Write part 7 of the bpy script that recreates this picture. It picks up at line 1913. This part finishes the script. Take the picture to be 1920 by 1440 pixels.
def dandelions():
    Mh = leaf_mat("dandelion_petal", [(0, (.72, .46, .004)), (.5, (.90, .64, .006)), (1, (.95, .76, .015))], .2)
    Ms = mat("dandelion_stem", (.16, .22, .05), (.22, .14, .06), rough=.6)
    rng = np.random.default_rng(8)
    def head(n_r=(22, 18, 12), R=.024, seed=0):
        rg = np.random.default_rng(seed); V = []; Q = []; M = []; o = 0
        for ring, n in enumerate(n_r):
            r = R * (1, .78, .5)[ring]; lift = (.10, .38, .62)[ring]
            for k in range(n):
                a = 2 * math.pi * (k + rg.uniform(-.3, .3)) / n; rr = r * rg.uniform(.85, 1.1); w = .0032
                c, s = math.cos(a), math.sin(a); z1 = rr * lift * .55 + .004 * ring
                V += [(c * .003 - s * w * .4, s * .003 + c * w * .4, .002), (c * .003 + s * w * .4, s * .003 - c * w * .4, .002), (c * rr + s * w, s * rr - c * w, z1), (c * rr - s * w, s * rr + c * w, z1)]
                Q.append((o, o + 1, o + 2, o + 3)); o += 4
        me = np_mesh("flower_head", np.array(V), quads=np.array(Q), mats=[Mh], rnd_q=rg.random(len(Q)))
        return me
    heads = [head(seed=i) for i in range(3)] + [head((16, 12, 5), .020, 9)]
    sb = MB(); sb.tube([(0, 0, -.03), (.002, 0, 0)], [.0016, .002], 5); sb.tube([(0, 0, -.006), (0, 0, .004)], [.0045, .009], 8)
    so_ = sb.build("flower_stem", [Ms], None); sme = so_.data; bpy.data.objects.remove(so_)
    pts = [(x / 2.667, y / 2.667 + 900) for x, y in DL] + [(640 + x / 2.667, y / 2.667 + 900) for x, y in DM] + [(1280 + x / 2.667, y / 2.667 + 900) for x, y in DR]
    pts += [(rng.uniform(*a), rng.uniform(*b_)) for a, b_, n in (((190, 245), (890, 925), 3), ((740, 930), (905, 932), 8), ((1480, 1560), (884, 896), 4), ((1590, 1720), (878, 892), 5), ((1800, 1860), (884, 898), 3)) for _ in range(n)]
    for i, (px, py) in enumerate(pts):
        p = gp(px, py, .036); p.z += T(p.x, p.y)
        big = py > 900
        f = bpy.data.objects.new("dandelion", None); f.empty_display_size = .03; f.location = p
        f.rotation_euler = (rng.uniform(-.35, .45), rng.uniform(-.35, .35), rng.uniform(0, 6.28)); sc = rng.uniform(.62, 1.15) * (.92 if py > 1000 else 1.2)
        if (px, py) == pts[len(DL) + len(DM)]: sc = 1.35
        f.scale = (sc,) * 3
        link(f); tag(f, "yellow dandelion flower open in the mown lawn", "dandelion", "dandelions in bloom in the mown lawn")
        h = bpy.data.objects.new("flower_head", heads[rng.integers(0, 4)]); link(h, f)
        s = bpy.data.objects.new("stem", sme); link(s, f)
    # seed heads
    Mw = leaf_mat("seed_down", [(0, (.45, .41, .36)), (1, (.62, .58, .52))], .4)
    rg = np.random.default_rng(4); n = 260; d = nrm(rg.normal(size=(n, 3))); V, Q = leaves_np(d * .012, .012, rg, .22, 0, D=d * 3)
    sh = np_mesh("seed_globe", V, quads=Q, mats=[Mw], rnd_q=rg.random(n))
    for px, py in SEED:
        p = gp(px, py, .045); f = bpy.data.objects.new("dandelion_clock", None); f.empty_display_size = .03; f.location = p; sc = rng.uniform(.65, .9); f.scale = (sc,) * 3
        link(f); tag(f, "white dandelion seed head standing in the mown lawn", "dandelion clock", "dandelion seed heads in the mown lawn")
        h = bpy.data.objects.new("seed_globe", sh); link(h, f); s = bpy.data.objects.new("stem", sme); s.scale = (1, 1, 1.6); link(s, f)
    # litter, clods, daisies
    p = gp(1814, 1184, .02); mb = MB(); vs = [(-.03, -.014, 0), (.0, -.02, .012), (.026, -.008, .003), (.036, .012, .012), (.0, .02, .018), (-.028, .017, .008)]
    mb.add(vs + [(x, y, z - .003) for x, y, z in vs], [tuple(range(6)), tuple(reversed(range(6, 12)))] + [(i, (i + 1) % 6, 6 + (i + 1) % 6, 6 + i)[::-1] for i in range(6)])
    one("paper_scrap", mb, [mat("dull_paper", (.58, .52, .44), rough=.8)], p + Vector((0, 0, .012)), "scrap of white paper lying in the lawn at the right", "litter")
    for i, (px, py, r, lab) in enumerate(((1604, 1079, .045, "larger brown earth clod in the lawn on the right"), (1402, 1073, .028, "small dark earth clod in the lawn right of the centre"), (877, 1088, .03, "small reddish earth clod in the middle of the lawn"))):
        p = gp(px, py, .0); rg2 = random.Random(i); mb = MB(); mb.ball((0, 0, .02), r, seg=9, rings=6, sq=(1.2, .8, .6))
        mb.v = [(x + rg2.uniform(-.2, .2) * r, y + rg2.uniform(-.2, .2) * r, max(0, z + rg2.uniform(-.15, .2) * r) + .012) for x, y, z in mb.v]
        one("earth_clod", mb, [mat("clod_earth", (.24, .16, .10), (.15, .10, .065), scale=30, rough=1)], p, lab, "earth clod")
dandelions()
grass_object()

---

- Aim of the task -
Go through the listing and print each line exactly as it appears.

- Answer to this exercise -
Write part 7 of the bpy script that recreates this picture. It picks up at line 1913. This part finishes the script. Take the picture to be 1920 by 1440 pixels.
def dandelions():
    Mh = leaf_mat("dandelion_petal", [(0, (.72, .46, .004)), (.5, (.90, .64, .006)), (1, (.95, .76, .015))], .2)
    Ms = mat("dandelion_stem", (.16, .22, .05), (.22, .14, .06), rough=.6)
    rng = np.random.default_rng(8)
    def head(n_r=(22, 18, 12), R=.024, seed=0):
        rg = np.random.default_rng(seed); V = []; Q = []; M = []; o = 0
        for ring, n in enumerate(n_r):
            r = R * (1, .78, .5)[ring]; lift = (.10, .38, .62)[ring]
            for k in range(n):
                a = 2 * math.pi * (k + rg.uniform(-.3, .3)) / n; rr = r * rg.uniform(.85, 1.1); w = .0032
                c, s = math.cos(a), math.sin(a); z1 = rr * lift * .55 + .004 * ring
                V += [(c * .003 - s * w * .4, s * .003 + c * w * .4, .002), (c * .003 + s * w * .4, s * .003 - c * w * .4, .002), (c * rr + s * w, s * rr - c * w, z1), (c * rr - s * w, s * rr + c * w, z1)]
                Q.append((o, o + 1, o + 2, o + 3)); o += 4
        me = np_mesh("flower_head", np.array(V), quads=np.array(Q), mats=[Mh], rnd_q=rg.random(len(Q)))
        return me
    heads = [head(seed=i) for i in range(3)] + [head((16, 12, 5), .020, 9)]
    sb = MB(); sb.tube([(0, 0, -.03), (.002, 0, 0)], [.0016, .002], 5); sb.tube([(0, 0, -.006), (0, 0, .004)], [.0045, .009], 8)
    so_ = sb.build("flower_stem", [Ms], None); sme = so_.data; bpy.data.objects.remove(so_)
    pts = [(x / 2.667, y / 2.667 + 900) for x, y in DL] + [(640 + x / 2.667, y / 2.667 + 900) for x, y in DM] + [(1280 + x / 2.667, y / 2.667 + 900) for x, y in DR]
    pts += [(rng.uniform(*a), rng.uniform(*b_)) for a, b_, n in (((190, 245), (890, 925), 3), ((740, 930), (905, 932), 8), ((1480, 1560), (884, 896), 4), ((1590, 1720), (878, 892), 5), ((1800, 1860), (884, 898), 3)) for _ in range(n)]
    for i, (px, py) in enumerate(pts):
        p = gp(px, py, .036); p.z += T(p.x, p.y)
        big = py > 900
        f = bpy.data.objects.new("dandelion", None); f.empty_display_size = .03; f.location = p
        f.rotation_euler = (rng.uniform(-.35, .45), rng.uniform(-.35, .35), rng.uniform(0, 6.28)); sc = rng.uniform(.62, 1.15) * (.92 if py > 1000 else 1.2)
        if (px, py) == pts[len(DL) + len(DM)]: sc = 1.35
        f.scale = (sc,) * 3
        link(f); tag(f, "yellow dandelion flower open in the mown lawn", "dandelion", "dandelions in bloom in the mown lawn")
        h = bpy.data.objects.new("flower_head", heads[rng.integers(0, 4)]); link(h, f)
        s = bpy.data.objects.new("stem", sme); link(s, f)
    # seed heads
    Mw = leaf_mat("seed_down", [(0, (.45, .41, .36)), (1, (.62, .58, .52))], .4)
    rg = np.random.default_rng(4); n = 260; d = nrm(rg.normal(size=(n, 3))); V, Q = leaves_np(d * .012, .012, rg, .22, 0, D=d * 3)
    sh = np_mesh("seed_globe", V, quads=Q, mats=[Mw], rnd_q=rg.random(n))
    for px, py in SEED:
        p = gp(px, py, .045); f = bpy.data.objects.new("dandelion_clock", None); f.empty_display_size = .03; f.location = p; sc = rng.uniform(.65, .9); f.scale = (sc,) * 3
        link(f); tag(f, "white dandelion seed head standing in the mown lawn", "dandelion clock", "dandelion seed heads in the mown lawn")
        h = bpy.data.objects.new("seed_globe", sh); link(h, f); s = bpy.data.objects.new("stem", sme); s.scale = (1, 1, 1.6); link(s, f)
    # litter, clods, daisies
    p = gp(1814, 1184, .02); mb = MB(); vs = [(-.03, -.014, 0), (.0, -.02, .012), (.026, -.008, .003), (.036, .012, .012), (.0, .02, .018), (-.028, .017, .008)]
    mb.add(vs + [(x, y, z - .003) for x, y, z in vs], [tuple(range(6)), tuple(reversed(range(6, 12)))] + [(i, (i + 1) % 6, 6 + (i + 1) % 6, 6 + i)[::-1] for i in range(6)])
    one("paper_scrap", mb, [mat("dull_paper", (.58, .52, .44), rough=.8)], p + Vector((0, 0, .012)), "scrap of white paper lying in the lawn at the right", "litter")
    for i, (px, py, r, lab) in enumerate(((1604, 1079, .045, "larger brown earth clod in the lawn on the right"), (1402, 1073, .028, "small dark earth clod in the lawn right of the centre"), (877, 1088, .03, "small reddish earth clod in the middle of the lawn"))):
        p = gp(px, py, .0); rg2 = random.Random(i); mb = MB(); mb.ball((0, 0, .02), r, seg=9, rings=6, sq=(1.2, .8, .6))
        mb.v = [(x + rg2.uniform(-.2, .2) * r, y + rg2.uniform(-.2, .2) * r, max(0, z + rg2.uniform(-.15, .2) * r) + .012) for x, y, z in mb.v]
        one("earth_clod", mb, [mat("clod_earth", (.24, .16, .10), (.15, .10, .065), scale=30, rough=1)], p, lab, "earth clod")
dandelions()
grass_object()